El filósofo sabe que no hay mayor drama que el dolor. La ignorancia duele. Y también sabe que no hay mayor dolor que el sufrimiento. Y el filósofo, como buen amante, sufre por su amada. Para el filósofo no hay mayores angustias que su ansia de saber, y al pretender comprender, casi siempre desespera. Cansado, o quizás enfermo (seguramente de melancolía), la mística y la política le aparecen como fármacos, como tratamientos consoladores (quizás cuidados paliativos) ante tales incerditumbres. El filósofo, el místico, el político, a final de cuentas,  se enfrentan con el mismo enemigo: el problema del mal y la ignorancia. Y la filas de la mística y de la política están llenas de filósofos fracasados. Pero, ¿qué filósofo no está destinado a fracasar si su empresa es ser sabio?

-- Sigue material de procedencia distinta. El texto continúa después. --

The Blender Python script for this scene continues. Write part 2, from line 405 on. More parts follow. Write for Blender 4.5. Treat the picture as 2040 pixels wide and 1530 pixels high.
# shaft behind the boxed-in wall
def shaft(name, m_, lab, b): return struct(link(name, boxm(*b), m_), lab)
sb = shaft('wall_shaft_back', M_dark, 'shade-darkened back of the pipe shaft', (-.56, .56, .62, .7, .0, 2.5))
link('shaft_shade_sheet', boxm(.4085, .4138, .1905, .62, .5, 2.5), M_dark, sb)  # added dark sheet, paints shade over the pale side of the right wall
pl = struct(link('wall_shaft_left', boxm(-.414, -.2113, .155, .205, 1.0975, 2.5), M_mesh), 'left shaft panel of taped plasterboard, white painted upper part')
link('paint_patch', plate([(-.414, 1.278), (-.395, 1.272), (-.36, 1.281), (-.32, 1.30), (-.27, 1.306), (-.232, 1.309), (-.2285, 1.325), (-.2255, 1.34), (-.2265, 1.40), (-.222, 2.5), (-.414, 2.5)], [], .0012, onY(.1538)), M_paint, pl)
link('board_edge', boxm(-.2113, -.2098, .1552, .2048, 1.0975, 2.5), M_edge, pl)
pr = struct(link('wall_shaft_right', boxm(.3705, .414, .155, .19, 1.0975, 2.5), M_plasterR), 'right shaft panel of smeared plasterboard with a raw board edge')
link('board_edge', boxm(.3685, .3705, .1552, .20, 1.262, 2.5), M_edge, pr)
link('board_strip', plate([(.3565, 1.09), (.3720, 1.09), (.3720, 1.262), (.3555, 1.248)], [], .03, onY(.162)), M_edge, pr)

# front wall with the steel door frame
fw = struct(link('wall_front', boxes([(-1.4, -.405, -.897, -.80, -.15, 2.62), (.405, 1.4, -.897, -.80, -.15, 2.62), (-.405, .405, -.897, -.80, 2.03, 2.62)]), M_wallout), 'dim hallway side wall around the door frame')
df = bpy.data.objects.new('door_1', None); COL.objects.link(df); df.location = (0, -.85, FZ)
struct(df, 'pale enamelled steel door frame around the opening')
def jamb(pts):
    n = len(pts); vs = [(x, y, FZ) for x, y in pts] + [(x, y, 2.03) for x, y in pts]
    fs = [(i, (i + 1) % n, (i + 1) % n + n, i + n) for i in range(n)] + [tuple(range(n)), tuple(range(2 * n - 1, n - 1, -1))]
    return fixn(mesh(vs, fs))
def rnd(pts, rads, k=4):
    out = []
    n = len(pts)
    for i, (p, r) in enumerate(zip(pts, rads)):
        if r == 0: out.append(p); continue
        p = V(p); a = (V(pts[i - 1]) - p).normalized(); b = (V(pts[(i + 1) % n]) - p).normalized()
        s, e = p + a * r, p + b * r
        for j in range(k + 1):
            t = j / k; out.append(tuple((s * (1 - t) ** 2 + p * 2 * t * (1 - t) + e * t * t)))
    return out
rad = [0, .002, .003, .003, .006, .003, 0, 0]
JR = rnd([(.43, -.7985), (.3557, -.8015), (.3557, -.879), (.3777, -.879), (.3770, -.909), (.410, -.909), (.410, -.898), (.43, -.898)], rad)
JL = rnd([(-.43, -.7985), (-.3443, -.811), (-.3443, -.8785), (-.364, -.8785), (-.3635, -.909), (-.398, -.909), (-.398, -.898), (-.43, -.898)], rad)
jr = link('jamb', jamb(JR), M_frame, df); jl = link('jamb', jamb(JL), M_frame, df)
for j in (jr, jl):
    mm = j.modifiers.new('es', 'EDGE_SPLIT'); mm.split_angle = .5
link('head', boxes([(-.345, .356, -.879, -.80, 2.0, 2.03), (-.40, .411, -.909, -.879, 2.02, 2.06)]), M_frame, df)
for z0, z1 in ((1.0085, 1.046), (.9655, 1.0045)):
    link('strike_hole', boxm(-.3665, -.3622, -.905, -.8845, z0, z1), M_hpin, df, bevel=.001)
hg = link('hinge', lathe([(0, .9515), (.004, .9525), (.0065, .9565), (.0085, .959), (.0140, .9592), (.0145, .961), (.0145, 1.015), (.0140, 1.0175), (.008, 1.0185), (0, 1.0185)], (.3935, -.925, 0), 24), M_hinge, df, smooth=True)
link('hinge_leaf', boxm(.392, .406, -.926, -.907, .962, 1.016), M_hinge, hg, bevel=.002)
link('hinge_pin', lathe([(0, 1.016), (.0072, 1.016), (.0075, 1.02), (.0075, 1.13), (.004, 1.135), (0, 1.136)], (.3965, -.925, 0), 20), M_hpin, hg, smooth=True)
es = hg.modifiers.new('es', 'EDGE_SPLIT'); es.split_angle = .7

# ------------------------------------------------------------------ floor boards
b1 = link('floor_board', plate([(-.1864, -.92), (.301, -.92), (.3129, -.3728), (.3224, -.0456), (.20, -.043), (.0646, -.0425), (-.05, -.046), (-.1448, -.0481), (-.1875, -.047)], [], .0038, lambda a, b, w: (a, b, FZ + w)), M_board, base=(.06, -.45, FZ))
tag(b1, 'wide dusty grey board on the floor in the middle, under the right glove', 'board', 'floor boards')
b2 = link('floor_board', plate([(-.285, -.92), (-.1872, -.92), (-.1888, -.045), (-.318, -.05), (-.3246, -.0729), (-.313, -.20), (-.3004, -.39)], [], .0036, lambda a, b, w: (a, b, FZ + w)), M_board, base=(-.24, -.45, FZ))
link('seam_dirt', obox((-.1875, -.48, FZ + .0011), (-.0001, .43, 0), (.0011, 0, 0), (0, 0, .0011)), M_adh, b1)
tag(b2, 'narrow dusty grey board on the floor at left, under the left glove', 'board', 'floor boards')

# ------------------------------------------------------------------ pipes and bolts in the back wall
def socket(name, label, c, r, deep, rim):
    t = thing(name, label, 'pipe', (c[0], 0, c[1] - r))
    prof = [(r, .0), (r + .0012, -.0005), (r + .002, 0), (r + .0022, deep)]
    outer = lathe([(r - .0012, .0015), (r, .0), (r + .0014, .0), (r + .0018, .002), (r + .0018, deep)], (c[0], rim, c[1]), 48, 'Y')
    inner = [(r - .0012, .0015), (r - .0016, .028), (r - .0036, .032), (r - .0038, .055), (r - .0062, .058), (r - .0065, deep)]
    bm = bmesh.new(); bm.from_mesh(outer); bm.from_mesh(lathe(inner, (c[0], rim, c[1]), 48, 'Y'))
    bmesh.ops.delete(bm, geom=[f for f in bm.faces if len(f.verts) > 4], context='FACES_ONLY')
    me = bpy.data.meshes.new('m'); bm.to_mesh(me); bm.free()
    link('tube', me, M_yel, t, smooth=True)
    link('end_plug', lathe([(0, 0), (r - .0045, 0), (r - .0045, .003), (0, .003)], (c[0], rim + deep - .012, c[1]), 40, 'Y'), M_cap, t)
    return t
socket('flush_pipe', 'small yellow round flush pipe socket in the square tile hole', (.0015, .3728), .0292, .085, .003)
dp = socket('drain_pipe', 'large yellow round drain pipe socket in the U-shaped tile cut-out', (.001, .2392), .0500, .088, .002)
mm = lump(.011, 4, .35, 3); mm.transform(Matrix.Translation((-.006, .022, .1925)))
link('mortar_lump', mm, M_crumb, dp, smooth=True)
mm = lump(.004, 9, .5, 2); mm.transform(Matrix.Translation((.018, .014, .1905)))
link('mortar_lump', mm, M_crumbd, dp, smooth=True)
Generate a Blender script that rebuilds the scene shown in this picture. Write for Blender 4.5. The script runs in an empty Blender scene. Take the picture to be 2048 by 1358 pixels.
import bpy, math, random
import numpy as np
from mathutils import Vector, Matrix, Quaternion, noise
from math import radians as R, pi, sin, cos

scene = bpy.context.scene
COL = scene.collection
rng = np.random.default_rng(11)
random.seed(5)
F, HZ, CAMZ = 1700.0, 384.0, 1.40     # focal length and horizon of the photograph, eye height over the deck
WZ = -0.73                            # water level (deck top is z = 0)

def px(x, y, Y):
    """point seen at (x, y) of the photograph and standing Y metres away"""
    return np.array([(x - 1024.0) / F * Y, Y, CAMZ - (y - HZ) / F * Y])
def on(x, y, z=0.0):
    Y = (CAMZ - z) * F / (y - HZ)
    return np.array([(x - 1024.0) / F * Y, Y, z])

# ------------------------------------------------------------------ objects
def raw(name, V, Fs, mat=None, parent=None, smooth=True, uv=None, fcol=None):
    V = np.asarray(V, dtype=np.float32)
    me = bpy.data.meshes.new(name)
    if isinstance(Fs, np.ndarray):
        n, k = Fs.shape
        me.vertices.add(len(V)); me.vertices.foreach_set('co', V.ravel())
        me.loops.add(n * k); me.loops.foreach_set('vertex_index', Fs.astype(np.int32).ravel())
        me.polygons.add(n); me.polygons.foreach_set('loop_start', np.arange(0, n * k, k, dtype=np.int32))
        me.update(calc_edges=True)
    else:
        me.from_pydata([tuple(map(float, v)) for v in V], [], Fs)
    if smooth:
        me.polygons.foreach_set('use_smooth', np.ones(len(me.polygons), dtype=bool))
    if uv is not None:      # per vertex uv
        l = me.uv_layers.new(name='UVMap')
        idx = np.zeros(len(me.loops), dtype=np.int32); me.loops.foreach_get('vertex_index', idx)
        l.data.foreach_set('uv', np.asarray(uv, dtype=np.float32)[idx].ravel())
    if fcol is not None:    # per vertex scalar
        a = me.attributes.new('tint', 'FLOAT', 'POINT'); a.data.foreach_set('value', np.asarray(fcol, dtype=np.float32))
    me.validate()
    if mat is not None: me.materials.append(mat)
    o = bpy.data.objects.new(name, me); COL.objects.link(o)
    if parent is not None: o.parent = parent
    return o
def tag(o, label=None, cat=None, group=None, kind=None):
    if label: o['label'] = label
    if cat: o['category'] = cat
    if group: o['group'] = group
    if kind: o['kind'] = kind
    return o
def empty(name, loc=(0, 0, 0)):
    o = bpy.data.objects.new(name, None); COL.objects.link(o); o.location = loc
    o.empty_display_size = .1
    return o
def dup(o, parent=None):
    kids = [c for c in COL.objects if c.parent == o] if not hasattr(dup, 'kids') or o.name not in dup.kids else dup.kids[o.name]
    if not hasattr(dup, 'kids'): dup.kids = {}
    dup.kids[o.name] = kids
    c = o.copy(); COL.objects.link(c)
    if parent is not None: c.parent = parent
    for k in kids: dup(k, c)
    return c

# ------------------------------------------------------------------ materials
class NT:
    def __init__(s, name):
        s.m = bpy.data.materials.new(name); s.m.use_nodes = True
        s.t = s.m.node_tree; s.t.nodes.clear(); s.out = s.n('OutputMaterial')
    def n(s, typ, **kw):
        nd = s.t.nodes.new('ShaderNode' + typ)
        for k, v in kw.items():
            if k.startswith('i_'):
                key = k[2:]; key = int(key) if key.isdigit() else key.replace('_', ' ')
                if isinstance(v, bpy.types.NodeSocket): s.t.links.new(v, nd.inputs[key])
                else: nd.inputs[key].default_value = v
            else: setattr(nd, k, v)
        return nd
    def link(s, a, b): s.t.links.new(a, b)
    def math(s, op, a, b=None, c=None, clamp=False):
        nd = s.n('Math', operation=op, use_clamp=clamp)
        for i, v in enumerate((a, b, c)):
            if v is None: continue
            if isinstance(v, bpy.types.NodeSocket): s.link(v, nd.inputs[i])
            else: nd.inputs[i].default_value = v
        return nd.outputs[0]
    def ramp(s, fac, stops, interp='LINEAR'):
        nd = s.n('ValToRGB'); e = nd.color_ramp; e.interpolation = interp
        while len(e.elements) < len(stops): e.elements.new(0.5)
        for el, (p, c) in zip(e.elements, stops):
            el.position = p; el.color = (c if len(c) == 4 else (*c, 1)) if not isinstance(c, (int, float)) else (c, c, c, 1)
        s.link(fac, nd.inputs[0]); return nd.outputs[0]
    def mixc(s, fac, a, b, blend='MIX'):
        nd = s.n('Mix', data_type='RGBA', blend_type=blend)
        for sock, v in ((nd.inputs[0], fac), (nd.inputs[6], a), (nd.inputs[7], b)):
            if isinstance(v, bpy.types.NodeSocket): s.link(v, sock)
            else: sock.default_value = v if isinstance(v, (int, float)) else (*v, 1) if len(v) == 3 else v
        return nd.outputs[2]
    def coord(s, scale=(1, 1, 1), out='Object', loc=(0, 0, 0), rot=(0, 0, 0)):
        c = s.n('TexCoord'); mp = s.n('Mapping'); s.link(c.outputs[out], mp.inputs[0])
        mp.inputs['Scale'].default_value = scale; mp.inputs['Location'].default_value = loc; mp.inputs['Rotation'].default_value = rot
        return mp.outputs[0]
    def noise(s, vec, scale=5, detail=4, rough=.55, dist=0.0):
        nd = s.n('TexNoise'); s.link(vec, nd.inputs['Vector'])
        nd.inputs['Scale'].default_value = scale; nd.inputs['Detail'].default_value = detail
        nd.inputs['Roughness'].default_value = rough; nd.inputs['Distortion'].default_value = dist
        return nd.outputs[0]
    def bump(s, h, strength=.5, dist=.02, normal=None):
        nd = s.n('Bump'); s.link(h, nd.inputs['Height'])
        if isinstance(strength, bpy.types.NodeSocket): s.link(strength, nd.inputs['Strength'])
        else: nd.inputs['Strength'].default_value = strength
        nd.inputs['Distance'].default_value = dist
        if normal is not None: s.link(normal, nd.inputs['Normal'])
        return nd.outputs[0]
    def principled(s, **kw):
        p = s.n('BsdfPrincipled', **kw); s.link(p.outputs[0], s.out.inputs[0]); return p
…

El místico, hombre de contemplación, quizás se ofenda si se considera que su razón de ser es también un actuar: el drama del hombre de contemplación es que la contemplación es también una acción. Y en tal acción no sólo subyace una teología, una escatología o una moral: también hay una estética y una política. El vaciamiento (la kénosis), en sus múltiples dimensiones, es también una categoría política y hasta una teoría del valor. ¿Qué contempla el místico? La verdad de lo real. ¿Qué es la verdad de lo real? El misterio que lo rebasa; que tanto rebasa, que tanto le abruma, que puede empujar a la búsqueda de la quietud, del silencio. Lo que quizás tampoco le consuele. El místico, a veces hace de tripas corazón, y la filosofía no lo deja dormir tranquilo; el místico vive con agruras de sospecha, de suspicacia. Pero el místico, sobre todo él, sabe reconocer cuando la “sabiduría humana” es vanidad de vanidades.

Asimismo, el político, debe reconocer que en su lid subyace un misterio que lo rebasa: una dimensión perplejizante, aporética que puede que de ella sea consiente, o no (casi nunca lo es, y cuando lo es, sobre todo él, tiembla). El hombre de acción (el político) obra porque concibe algo en la realidad que no le complace, algo que le inquieta el alma, algo que le duele, algo que le causa dolor y que está dispuesto a cambiar, a transformar y para ello deberá negociar. El problema del filósofo, su mayor drama, es que no puede negociar. El filósofo no es un hombre de negocios, los hombres de negocios buscan remates, el filósofo no y cuando encuentra uno sospecha. Por ello, el filósofo cuando cree que encuentra, juzga si no “encontró” a su amada en un remate. A veces le soprende lo barato que pueda ser tal compra y eso genera más sospecha.

 

Por ello el filósofo, cuando encuentra, parece que navega siempre en dirección de la mística o de la política, aunque nunca podrá renunciar a su sospecha. Así, el “caballero de la filosofía”, cuando se resigna, cansado de buscar, renuncia a su empresa y pone en práctica lo que ha aprendido fuera de la filosofía, derrotado en la paradoja y en la aporía, y espera. Nadie mejor que él sabe que no se vive ni de la paradoja ni de la aporía. El arrogante, el vanidoso, o el diletante, es aquél que considera que en su melancolía está el vivir, que su identidad y su sentido está en tales incertidumbres. Desesperación de desesperaciones. Pero lo que nadie le quitará al filósofo, jamás, es su compromiso existencial, esa experiencia que lo condujo a tener que decidir entre la mística o la política.